• **Source material**
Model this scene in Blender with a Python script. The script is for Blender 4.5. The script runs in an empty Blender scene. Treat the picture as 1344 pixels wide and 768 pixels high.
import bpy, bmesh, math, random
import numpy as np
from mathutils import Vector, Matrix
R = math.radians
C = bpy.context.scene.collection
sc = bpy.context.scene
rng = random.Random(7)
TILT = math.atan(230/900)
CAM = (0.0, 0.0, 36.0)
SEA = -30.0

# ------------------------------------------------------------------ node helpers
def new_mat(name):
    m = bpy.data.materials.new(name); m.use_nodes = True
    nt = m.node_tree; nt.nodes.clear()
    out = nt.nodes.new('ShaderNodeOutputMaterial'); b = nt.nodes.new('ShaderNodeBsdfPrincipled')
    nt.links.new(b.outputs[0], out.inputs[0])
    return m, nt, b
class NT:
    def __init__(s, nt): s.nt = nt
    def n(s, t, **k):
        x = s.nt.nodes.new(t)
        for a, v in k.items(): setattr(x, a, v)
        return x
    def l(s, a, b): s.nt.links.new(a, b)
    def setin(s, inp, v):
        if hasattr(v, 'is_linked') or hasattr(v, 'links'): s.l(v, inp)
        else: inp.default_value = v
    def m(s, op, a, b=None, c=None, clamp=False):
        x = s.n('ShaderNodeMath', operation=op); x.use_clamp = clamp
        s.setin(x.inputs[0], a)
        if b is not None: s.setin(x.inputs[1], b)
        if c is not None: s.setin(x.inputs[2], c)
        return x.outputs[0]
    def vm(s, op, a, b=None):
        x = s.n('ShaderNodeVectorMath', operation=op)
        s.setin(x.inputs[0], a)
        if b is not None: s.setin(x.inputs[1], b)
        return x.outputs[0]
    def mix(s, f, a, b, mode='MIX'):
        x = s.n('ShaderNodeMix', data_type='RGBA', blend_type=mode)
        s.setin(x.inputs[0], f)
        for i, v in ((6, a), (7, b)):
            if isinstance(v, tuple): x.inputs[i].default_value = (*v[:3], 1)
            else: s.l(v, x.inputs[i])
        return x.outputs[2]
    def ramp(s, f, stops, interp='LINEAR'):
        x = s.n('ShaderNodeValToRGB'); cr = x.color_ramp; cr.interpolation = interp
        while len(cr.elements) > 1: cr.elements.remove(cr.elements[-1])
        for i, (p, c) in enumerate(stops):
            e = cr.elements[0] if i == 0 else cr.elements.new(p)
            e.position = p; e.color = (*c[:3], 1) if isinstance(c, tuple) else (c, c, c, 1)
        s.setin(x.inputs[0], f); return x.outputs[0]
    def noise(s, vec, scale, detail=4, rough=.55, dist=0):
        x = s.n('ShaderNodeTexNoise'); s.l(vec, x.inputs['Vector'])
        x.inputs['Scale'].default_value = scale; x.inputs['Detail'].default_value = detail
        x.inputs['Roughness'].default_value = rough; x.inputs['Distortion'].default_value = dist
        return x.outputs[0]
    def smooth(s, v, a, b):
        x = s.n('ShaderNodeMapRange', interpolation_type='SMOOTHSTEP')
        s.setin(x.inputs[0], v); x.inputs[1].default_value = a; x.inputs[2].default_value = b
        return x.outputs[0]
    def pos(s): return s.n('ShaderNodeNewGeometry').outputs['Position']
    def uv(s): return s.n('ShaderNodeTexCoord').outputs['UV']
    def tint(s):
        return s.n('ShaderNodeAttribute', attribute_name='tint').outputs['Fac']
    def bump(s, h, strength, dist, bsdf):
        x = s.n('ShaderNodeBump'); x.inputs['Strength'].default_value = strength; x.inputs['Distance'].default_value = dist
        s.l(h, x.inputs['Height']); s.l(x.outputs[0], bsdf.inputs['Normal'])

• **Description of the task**
Every line above should be printed again exactly as it stands.

• **Result**
Model this scene in Blender with a Python script. The script is for Blender 4.5. The script runs in an empty Blender scene. Treat the picture as 1344 pixels wide and 768 pixels high.
import bpy, bmesh, math, random
import numpy as np
from mathutils import Vector, Matrix
R = math.radians
C = bpy.context.scene.collection
sc = bpy.context.scene
rng = random.Random(7)
TILT = math.atan(230/900)
CAM = (0.0, 0.0, 36.0)
SEA = -30.0

# ------------------------------------------------------------------ node helpers
def new_mat(name):
    m = bpy.data.materials.new(name); m.use_nodes = True
    nt = m.node_tree; nt.nodes.clear()
    out = nt.nodes.new('ShaderNodeOutputMaterial'); b = nt.nodes.new('ShaderNodeBsdfPrincipled')
    nt.links.new(b.outputs[0], out.inputs[0])
    return m, nt, b
class NT:
    def __init__(s, nt): s.nt = nt
    def n(s, t, **k):
        x = s.nt.nodes.new(t)
        for a, v in k.items(): setattr(x, a, v)
        return x
    def l(s, a, b): s.nt.links.new(a, b)
    def setin(s, inp, v):
        if hasattr(v, 'is_linked') or hasattr(v, 'links'): s.l(v, inp)
        else: inp.default_value = v
    def m(s, op, a, b=None, c=None, clamp=False):
        x = s.n('ShaderNodeMath', operation=op); x.use_clamp = clamp
        s.setin(x.inputs[0], a)
        if b is not None: s.setin(x.inputs[1], b)
        if c is not None: s.setin(x.inputs[2], c)
        return x.outputs[0]
    def vm(s, op, a, b=None):
        x = s.n('ShaderNodeVectorMath', operation=op)
        s.setin(x.inputs[0], a)
        if b is not None: s.setin(x.inputs[1], b)
        return x.outputs[0]
    def mix(s, f, a, b, mode='MIX'):
        x = s.n('ShaderNodeMix', data_type='RGBA', blend_type=mode)
        s.setin(x.inputs[0], f)
        for i, v in ((6, a), (7, b)):
            if isinstance(v, tuple): x.inputs[i].default_value = (*v[:3], 1)
            else: s.l(v, x.inputs[i])
        return x.outputs[2]
    def ramp(s, f, stops, interp='LINEAR'):
        x = s.n('ShaderNodeValToRGB'); cr = x.color_ramp; cr.interpolation = interp
        while len(cr.elements) > 1: cr.elements.remove(cr.elements[-1])
        for i, (p, c) in enumerate(stops):
            e = cr.elements[0] if i == 0 else cr.elements.new(p)
            e.position = p; e.color = (*c[:3], 1) if isinstance(c, tuple) else (c, c, c, 1)
        s.setin(x.inputs[0], f); return x.outputs[0]
    def noise(s, vec, scale, detail=4, rough=.55, dist=0):
        x = s.n('ShaderNodeTexNoise'); s.l(vec, x.inputs['Vector'])
        x.inputs['Scale'].default_value = scale; x.inputs['Detail'].default_value = detail
        x.inputs['Roughness'].default_value = rough; x.inputs['Distortion'].default_value = dist
        return x.outputs[0]
    def smooth(s, v, a, b):
        x = s.n('ShaderNodeMapRange', interpolation_type='SMOOTHSTEP')
        s.setin(x.inputs[0], v); x.inputs[1].default_value = a; x.inputs[2].default_value = b
        return x.outputs[0]
    def pos(s): return s.n('ShaderNodeNewGeometry').outputs['Position']
    def uv(s): return s.n('ShaderNodeTexCoord').outputs['UV']
    def tint(s):
        return s.n('ShaderNodeAttribute', attribute_name='tint').outputs['Fac']
    def bump(s, h, strength, dist, bsdf):
        x = s.n('ShaderNodeBump'); x.inputs['Strength'].default_value = strength; x.inputs['Distance'].default_value = dist
        s.l(h, x.inputs['Height']); s.l(x.outputs[0], bsdf.inputs['Normal'])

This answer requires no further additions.